Modelling of Ceramic Particle Motion during Semi-Solid Forming of Aluminium Matrix Composites via CFD-DEM Four-Way Coupling

Abstract

Today, aluminium matrix composites (AMC) are widely used for the manufacturing of lightweight, yet highly stressed components in automotive, aeronautic and electrical engineering. In order to achieve particle distributions as homogeneous as possible within these component’s volumes and thus ensure optimum component properties, efforts are being made to simulate the manufacturing process prior to production. In this paper, AMC with extremely high particle fractions of more than 25 vol.% are considered in particular, as their processing still poses significant technological challenges.

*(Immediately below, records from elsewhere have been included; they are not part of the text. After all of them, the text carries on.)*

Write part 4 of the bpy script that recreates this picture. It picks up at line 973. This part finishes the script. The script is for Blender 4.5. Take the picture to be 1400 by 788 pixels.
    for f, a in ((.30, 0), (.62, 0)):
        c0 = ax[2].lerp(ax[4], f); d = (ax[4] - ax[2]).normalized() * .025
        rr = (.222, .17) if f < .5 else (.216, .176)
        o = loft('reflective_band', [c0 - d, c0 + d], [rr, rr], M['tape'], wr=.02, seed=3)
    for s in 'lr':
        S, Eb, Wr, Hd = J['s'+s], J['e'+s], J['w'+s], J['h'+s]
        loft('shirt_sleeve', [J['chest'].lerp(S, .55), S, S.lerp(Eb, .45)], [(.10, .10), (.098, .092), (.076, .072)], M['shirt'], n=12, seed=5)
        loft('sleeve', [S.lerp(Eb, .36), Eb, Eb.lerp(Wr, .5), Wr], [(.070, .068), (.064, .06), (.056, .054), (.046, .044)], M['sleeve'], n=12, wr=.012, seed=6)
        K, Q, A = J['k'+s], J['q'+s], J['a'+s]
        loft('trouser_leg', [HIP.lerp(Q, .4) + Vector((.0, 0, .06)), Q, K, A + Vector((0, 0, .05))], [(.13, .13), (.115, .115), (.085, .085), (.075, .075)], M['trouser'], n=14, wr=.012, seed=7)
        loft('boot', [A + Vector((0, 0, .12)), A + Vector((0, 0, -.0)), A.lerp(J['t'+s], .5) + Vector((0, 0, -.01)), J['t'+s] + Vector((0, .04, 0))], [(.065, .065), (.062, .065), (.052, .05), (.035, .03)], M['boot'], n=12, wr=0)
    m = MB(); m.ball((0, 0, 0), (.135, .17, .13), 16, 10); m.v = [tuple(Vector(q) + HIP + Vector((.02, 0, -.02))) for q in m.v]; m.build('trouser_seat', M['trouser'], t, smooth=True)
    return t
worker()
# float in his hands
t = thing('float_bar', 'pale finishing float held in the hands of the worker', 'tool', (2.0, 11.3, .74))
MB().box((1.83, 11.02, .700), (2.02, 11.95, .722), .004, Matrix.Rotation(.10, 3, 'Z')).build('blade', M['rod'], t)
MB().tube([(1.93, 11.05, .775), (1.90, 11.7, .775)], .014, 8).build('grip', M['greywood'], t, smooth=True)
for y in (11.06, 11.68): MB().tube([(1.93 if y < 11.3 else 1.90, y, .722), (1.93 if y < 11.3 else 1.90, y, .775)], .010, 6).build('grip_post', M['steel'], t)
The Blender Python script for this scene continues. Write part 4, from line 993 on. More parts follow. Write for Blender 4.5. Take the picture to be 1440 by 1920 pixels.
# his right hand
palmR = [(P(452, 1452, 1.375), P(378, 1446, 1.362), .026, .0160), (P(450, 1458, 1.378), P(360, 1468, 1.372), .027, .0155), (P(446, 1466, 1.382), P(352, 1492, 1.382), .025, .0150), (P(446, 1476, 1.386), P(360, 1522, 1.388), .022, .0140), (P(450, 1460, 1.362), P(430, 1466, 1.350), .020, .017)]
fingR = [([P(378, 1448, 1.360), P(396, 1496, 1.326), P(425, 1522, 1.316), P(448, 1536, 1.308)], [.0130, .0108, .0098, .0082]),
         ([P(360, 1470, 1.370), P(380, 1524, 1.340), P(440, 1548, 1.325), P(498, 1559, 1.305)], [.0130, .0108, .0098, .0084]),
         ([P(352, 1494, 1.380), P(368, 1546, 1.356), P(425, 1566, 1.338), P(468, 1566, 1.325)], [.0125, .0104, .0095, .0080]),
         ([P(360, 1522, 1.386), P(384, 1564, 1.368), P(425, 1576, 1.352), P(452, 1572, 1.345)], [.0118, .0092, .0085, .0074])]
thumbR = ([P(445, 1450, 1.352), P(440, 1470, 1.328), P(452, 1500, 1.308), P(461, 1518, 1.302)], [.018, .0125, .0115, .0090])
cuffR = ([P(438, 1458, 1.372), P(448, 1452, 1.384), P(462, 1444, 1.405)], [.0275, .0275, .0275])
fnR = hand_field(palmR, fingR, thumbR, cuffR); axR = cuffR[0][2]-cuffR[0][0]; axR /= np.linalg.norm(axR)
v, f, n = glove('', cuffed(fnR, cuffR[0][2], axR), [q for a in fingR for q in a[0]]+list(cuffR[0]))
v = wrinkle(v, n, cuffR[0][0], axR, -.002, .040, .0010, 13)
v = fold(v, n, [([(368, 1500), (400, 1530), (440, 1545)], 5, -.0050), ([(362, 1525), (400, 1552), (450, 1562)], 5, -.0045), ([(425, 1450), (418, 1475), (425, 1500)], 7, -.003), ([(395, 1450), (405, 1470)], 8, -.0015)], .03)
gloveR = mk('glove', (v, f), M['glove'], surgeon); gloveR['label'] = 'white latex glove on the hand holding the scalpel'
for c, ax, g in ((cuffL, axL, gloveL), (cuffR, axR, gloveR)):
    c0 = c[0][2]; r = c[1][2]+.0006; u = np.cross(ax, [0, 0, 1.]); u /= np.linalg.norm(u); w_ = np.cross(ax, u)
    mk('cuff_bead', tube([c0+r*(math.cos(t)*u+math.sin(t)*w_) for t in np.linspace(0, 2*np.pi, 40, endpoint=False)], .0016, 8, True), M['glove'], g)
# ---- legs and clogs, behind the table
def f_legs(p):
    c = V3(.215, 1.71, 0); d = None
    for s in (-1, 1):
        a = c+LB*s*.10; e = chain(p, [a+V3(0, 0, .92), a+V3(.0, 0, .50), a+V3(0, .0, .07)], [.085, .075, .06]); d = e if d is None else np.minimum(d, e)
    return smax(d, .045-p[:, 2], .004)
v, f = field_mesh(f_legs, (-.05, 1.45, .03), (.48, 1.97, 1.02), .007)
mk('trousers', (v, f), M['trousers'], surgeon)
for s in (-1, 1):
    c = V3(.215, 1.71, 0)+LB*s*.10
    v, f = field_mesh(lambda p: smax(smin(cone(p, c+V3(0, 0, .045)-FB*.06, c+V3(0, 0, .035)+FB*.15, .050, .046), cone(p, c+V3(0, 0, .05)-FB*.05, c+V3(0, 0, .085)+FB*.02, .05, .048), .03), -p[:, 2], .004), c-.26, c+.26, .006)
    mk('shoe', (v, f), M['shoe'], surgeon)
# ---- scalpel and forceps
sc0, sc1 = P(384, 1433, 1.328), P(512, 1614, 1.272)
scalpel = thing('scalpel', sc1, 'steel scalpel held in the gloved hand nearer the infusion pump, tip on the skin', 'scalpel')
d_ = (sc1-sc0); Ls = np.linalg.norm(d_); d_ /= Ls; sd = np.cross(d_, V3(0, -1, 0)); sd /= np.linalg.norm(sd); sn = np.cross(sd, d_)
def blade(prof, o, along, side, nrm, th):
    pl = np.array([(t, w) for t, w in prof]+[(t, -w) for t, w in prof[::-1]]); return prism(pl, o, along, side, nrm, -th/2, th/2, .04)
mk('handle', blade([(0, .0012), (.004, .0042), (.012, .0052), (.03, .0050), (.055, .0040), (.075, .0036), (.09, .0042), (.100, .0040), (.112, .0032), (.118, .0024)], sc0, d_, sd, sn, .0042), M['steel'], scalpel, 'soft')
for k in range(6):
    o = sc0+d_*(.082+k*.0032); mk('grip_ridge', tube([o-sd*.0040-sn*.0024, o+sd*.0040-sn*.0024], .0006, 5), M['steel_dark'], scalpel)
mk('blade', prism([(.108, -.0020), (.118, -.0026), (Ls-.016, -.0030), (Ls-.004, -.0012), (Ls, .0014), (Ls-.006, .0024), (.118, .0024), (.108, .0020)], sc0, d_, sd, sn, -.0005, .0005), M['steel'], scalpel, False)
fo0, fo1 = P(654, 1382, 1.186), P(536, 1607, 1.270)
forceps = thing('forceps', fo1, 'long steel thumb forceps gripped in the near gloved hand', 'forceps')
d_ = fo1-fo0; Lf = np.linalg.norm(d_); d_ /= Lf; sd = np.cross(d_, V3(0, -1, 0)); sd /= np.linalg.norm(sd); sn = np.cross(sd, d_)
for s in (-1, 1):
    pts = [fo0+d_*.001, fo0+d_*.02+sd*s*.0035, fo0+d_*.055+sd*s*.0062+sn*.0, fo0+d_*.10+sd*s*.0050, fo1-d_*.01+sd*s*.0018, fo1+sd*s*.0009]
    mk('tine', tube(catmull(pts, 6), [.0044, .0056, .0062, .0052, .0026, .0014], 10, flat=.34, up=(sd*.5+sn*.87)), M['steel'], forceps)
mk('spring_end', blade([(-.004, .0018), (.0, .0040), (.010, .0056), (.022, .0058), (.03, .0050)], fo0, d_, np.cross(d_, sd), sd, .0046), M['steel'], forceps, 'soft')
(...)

To model the particle motion in a computational fluid dynamics (CFD) simulation of the semi-solid forming process of this type of materials, a Lagrangian multiphase approach combining CFD and discrete element method (DEM) was used. Here, the DEM allowed all particle-particle interactions to be considered. Thus, different parameters influencing particle agglomeration, particle distribution as well as particle interaction with the cavity can be investigated during a numerical study. More specifically, the influence particle parameters such as cohesion forces and the influence of the forming speed onto the particle distribution in the final component ́s volume was analysed. The simulations were performed for a symmetric disc geometry. A forming tool was already available for this geometry, with which components could be manufactured to validate the simulation results. In the end, the study shows that by using four-way CFD-DEM coupling, simulation predictability for the semi-solid forming process of AMC could be significantly improved.